The alleged affirmative acts on the part of the defendant that the plaintiffs describe, however, are not the acts that “created or participated in the creation of the alleged nuisance. See General Statutes § 52–557n (a)(1)(C). Rather, the acts giving rise to the annoyances of which the plaintiffs complain are those of third parties. Tellingly, in their complaint, the plaintiffs allege a series of “activities [that] now regularly occur” in the parking lot, none of which is attributable to the defendant.

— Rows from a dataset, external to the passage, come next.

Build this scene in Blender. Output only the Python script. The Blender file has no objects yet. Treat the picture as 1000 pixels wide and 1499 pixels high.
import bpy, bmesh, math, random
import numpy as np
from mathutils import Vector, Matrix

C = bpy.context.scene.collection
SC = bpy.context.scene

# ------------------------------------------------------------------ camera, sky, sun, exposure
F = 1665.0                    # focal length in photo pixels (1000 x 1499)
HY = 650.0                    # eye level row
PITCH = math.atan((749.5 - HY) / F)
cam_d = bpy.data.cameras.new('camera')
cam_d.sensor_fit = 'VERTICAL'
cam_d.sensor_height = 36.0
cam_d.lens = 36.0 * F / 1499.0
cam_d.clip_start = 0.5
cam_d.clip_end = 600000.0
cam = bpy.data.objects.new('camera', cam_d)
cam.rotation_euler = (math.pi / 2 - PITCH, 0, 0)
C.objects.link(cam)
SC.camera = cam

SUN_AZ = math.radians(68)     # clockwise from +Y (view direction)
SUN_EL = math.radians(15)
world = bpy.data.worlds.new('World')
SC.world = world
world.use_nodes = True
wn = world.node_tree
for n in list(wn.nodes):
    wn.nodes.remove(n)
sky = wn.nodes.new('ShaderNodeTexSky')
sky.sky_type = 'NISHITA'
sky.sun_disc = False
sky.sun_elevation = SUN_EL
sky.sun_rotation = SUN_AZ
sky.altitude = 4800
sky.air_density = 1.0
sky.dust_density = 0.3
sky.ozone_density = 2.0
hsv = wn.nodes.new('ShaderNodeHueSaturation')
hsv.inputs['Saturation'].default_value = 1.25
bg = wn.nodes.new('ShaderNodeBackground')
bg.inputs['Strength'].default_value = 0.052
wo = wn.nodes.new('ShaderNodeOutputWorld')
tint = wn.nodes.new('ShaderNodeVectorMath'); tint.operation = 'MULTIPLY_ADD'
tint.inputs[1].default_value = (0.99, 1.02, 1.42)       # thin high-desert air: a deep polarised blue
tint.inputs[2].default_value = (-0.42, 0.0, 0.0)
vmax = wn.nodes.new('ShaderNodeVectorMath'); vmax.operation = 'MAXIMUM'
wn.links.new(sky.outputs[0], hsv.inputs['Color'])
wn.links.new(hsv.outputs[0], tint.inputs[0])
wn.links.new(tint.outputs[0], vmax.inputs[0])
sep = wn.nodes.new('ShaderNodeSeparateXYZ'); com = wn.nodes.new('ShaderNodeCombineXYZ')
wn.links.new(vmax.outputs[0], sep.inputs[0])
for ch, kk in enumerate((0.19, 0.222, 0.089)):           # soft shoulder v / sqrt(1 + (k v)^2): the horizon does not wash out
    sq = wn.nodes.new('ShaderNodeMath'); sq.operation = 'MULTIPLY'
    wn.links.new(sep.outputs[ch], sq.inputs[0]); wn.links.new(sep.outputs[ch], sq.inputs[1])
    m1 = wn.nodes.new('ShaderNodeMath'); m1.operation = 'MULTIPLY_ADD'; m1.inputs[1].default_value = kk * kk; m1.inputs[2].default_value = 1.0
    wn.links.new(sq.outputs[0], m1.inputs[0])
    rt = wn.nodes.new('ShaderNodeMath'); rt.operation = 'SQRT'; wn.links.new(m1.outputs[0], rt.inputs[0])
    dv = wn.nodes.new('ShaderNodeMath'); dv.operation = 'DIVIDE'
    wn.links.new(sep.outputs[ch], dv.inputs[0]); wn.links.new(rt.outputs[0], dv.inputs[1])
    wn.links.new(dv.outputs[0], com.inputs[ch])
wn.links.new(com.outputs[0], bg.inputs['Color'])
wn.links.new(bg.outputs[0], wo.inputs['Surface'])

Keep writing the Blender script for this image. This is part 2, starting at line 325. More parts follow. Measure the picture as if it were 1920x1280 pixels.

Among the activities the plaintiffs describe are “[o]vernight parking of trucks ... with motors running while vehicle operators sleep in the cabs,” “[i]nappropriate sexual activity in parked motor vehicles,” “[u]nderage drinking,” “[i]llegal drug sales,” “[o]vernight gatherings of vehicles and people playing loud music and engaging in boisterous behavior,” and “[d]angerous driving....” These activities, not the defendant's construction or location of the parking lot, are the cause of the plaintiffs' woes. Such unpleasant and disruptive behavior by third parties is the proper bailiwick of police regulation and control, not of the law of nuisance. The affirmative act requirement of § 52–557n (a)(1)(C), as articulated in Picco v. Voluntown, supra, 295 Conn. at 149–50, 989 A.2d 593, accordingly, is not met on these facts; the defendant's innocent act of siting and constructing a parking lot did not “[create] or [participate] in the creation of a nuisance....” General Statutes § 52–557n (a)(1)(C).
Accordingly, the facts as pleaded in the plaintiffs' complaint do not suffice to state a claim sounding in nuisance under § 52–557n (a)(1)(C). We therefore conclude that the trial court properly granted the defendant's motion to strike and rendered judgment thereon.
The judgment is affirmed.
In this opinion the other judges concurred.